Relational reasoning and inductive bias in transformers trained on a transitive inference task (2506.04289v1)

Abstract: Transformer-based models have demonstrated remarkable reasoning abilities, but the mechanisms underlying relational reasoning in different learning regimes remain poorly understood. In this work, we investigate how transformers perform a classic relational reasoning task from the Psychology literature, \textit{transitive inference}, which requires inference about indirectly related items by integrating information across observed adjacent item pairs (e.g., if A>B and B>C, then A>C). We compare transitive inference behavior across two distinct learning regimes: in-weights learning (IWL), where models store information in network parameters, and in-context learning (ICL), where models flexibly utilize information presented within the input sequence. Our findings reveal that IWL naturally induces a generalization bias towards transitive inference, despite being trained only on adjacent items, whereas ICL models trained solely on adjacent items do not generalize transitively.
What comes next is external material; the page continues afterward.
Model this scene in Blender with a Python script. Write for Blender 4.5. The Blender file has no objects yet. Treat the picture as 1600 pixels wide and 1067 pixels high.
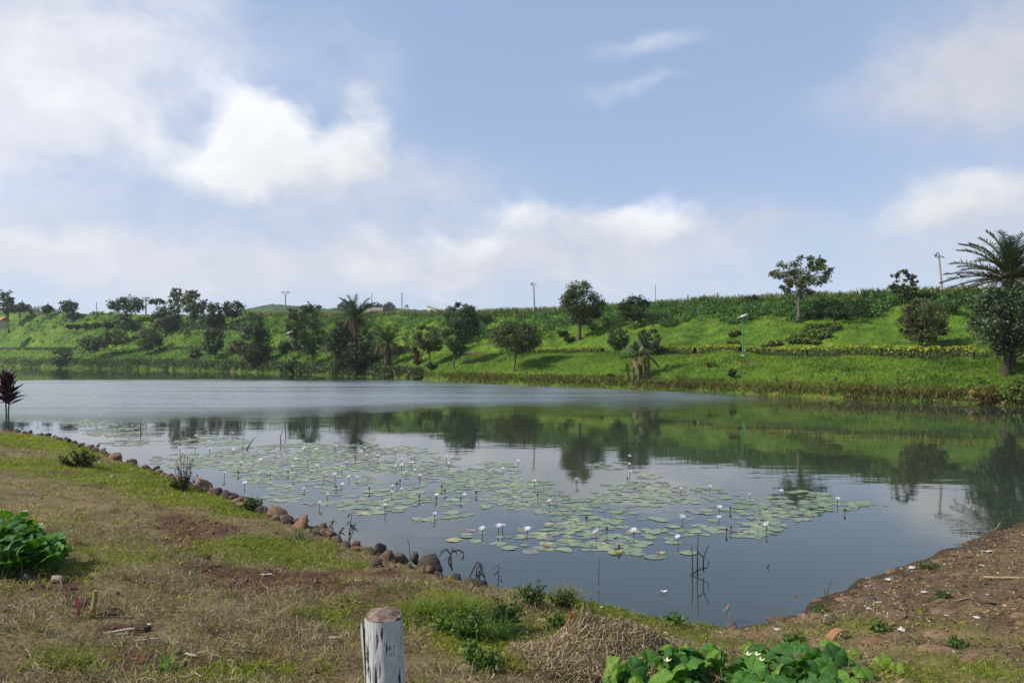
import bpy, math, random
import numpy as np
from mathutils import Vector, Matrix

# ------------------------------------------------------------------ camera, sky, sun, exposure
SC = bpy.context.scene
F, CX, YH, CZ = 1155.0, 800.0, 558.0, 3.2        # focal length in photo pixels, principal column, horizon row, eye height
cam_d = bpy.data.cameras.new('camera'); cam = bpy.data.objects.new('camera', cam_d)
SC.collection.objects.link(cam); SC.camera = cam
cam_d.sensor_width = 36.0; cam_d.lens = 36.0 * F / 1600.0
cam_d.shift_y = (YH - 533.5) / 1600.0
cam_d.clip_start = 0.1; cam_d.clip_end = 6000
cam.location = (0, 0, CZ); cam.rotation_euler = (math.radians(90), 0, 0)

SUN_EL, SUN_AZ = math.radians(40), math.radians(-98)   # azimuth clockwise from the view direction (+Y)
sd = bpy.data.lights.new('sun', 'SUN'); sun = bpy.data.objects.new('sun', sd); SC.collection.objects.link(sun)
sd.energy = 5.0; sd.angle = math.radians(0.6); sd.color = (1.0, 0.95, 0.86)
tosun = Vector((math.sin(SUN_AZ) * math.cos(SUN_EL), math.cos(SUN_AZ) * math.cos(SUN_EL), math.sin(SUN_EL)))
sun.rotation_euler = tosun.to_track_quat('Z', 'Y').to_euler()
sun.location = (-30, 0, 60)
SC.view_settings.view_transform = 'Standard'; SC.view_settings.look = 'None'
SC.view_settings.exposure = 0.37; SC.view_settings.gamma = 1.0
SC.view_settings.use_curve_mapping = False
SC.cycles.use_denoising = True
SC.cycles.max_bounces = 8; SC.cycles.transparent_max_bounces = 8; SC.cycles.volume_bounces = 0

class NT:
    """tiny helper for node trees"""
    def __init__(s, tree): s.t = tree; s.n = tree.nodes; s.l = tree.links
    def put(s, sock, v):
        if v is None: return
        if isinstance(v, bpy.types.NodeSocket): s.l.new(v, sock)
        else: sock.default_value = v
    def node(s, kind, out=0, **kw):
        n = s.n.new(kind)
        ins = kw.pop('ins', {})
        for k, v in kw.items(): setattr(n, k, v)
        for k, v in ins.items(): s.put(n.inputs[k], v)
        return n.outputs[out]
    def m(s, op, a, b=None, c=None, clamp=False):
        n = s.n.new('ShaderNodeMath'); n.operation = op; n.use_clamp = clamp
        s.put(n.inputs[0], a); s.put(n.inputs[1], b); s.put(n.inputs[2], c)
        return n.outputs[0]
    def vm(s, op, a, b=None):
        n = s.n.new('ShaderNodeVectorMath'); n.operation = op
        s.put(n.inputs[0], a)
        if b is not None: s.put(n.inputs['Scale'] if op == 'SCALE' else n.inputs[1], b)
        return n.outputs[0]
    def noise(s, vec, scale, detail=4, rough=0.55, out=0, dist=0.0):
        return s.node('ShaderNodeTexNoise', out, ins={'Vector': vec, 'Scale': scale, 'Detail': detail, 'Roughness': rough, 'Distortion': dist})
    def smooth(s, v, a, b, lo=0.0, hi=1.0):
        n = s.n.new('ShaderNodeMapRange'); n.interpolation_type = 'SMOOTHSTEP'
        s.put(n.inputs[0], v); n.inputs[1].default_value = a; n.inputs[2].default_value = b
        n.inputs[3].default_value = lo; n.inputs[4].default_value = hi
        return n.outputs[0]
    def mix(s, f, a, b, blend='MIX'):
        n = s.n.new('ShaderNodeMix'); n.data_type = 'RGBA'; n.blend_type = blend
        def four(v): return v if isinstance(v, bpy.types.NodeSocket) or len(v) == 4 else (*v, 1.0)
        s.put(n.inputs[0], f); s.put(n.inputs[6], four(a)); s.put(n.inputs[7], four(b))
        return n.outputs[2]
    def ramp(s, f, stops):
        n = s.n.new('ShaderNodeValToRGB'); s.put(n.inputs[0], f)
        e = n.color_ramp.elements
        while len(e) < len(stops): e.new(0.5)
        for el, (p, c) in zip(e, stops): el.position = p; el.color = (*c, 1.0)
        return n.outputs[0]

def az_el(px, py):
    return math.atan((px - CX) / F), math.atan((YH - py) / math.hypot(F, px - CX))

world = bpy.data.worlds.new('World'); SC.world = world; world.use_nodes = True
wt = NT(world.node_tree); wt.n.clear()
sky = wt.n.new('ShaderNodeTexSky'); sky.sky_type = 'NISHITA'; sky.sun_disc = False
sky.sun_elevation = SUN_EL; sky.sun_rotation = SUN_AZ
sky.altitude = 1400; sky.air_density = 1.0; sky.dust_density = 1.2; sky.ozone_density = 1.5
gen = wt.node('ShaderNodeTexCoord', 0)
warp = wt.vm('SCALE', wt.vm('SUBTRACT', wt.noise(gen, 5.0, 3, 0.6, out=1), (0.5, 0.5, 0.5)), 0.11)
dirw = wt.vm('ADD', gen, warp)
sep = wt.n.new('ShaderNodeSeparateXYZ'); wt.l.new(dirw, sep.inputs[0])
sep0 = wt.n.new('ShaderNodeSeparateXYZ'); wt.l.new(gen, sep0.inputs[0])
azs = wt.m('ARCTAN2', sep.outputs[0], sep.outputs[1])
els = wt.m('ARCSINE', wt.m('MINIMUM', wt.m('MAXIMUM', sep.outputs[2], -0.999), 0.999))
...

Mechanistic analysis shows that ICL models develop induction circuits that implement a simple match-and-copy strategy that performs well at relating adjacent pairs, but does not encoding hierarchical relationships among indirectly related items. Interestingly, when pre-trained on in-context linear regression tasks, transformers successfully exhibit in-context generalizable transitive inference. Moreover, like IWL, they display both \textit{symbolic distance} and \textit{terminal item effects} characteristic of human and animal performance, without forming induction circuits. These results suggest that pre-training on tasks with underlying structure promotes the development of representations that can scaffold in-context relational reasoning.